SHORT TASK => Repeat every line, exactly, from the very first through the one where "SUN_EL = 25.9;" appears. Add nothing else.
· · · ·
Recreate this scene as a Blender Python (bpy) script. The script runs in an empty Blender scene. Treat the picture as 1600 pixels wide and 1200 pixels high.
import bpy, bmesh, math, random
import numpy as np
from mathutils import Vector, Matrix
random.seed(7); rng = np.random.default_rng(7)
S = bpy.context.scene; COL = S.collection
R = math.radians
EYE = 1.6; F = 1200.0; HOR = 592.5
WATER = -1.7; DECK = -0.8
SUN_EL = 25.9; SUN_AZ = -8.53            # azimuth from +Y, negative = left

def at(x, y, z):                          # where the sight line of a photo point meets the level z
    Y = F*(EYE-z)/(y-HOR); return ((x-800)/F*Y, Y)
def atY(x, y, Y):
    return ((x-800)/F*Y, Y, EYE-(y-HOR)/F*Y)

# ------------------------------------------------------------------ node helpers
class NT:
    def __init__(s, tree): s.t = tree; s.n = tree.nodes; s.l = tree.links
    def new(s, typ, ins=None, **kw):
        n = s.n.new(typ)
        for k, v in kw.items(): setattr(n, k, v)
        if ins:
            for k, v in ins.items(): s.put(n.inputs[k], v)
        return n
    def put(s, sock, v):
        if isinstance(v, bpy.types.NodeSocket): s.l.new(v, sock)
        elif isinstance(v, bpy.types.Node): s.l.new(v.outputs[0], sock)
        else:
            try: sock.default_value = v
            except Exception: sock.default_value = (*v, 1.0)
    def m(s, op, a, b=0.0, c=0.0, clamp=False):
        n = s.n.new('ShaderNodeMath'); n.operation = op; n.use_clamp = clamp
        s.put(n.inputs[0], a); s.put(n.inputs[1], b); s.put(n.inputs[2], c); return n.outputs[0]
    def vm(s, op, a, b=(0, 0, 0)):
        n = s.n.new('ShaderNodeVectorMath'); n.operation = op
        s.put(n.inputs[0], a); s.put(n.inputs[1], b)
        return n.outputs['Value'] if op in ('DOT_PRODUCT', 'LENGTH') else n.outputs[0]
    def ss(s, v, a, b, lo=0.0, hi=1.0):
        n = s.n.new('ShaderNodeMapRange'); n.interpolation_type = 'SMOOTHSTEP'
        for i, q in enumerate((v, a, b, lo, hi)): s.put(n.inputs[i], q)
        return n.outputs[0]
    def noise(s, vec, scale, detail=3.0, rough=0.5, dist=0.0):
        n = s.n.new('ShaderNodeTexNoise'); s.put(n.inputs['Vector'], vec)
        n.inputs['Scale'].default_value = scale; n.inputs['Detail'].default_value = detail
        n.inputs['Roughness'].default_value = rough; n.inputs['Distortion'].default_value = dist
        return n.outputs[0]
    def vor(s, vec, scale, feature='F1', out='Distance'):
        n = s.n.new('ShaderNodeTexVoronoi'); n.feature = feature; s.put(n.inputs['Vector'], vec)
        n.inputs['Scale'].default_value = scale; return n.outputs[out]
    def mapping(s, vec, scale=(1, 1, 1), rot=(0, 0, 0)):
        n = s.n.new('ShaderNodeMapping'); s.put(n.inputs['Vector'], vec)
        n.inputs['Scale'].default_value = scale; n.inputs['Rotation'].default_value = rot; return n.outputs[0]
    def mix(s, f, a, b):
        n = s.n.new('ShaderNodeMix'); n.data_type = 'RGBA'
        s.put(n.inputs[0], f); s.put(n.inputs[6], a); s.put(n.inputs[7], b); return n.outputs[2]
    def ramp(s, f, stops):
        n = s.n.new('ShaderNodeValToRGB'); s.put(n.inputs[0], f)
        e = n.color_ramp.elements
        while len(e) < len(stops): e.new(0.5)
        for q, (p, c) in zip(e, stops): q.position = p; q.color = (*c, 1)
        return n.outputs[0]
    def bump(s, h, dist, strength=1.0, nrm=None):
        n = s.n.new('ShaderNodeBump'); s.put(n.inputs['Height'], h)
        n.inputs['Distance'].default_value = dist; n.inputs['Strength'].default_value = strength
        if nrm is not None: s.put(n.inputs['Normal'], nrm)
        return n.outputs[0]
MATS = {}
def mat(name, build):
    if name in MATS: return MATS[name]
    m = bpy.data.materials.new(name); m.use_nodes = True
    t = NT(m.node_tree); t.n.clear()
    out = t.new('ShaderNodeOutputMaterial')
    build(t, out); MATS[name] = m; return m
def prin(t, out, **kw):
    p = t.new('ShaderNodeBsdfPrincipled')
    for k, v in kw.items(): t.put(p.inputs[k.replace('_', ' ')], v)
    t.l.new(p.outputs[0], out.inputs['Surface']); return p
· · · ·
THE COMPLETED TASK =>
Recreate this scene as a Blender Python (bpy) script. The script runs in an empty Blender scene. Treat the picture as 1600 pixels wide and 1200 pixels high.
import bpy, bmesh, math, random
import numpy as np
from mathutils import Vector, Matrix
random.seed(7); rng = np.random.default_rng(7)
S = bpy.context.scene; COL = S.collection
R = math.radians
EYE = 1.6; F = 1200.0; HOR = 592.5
WATER = -1.7; DECK = -0.8
SUN_EL = 25.9; SUN_AZ = -8.53            # azimuth from +Y, negative = left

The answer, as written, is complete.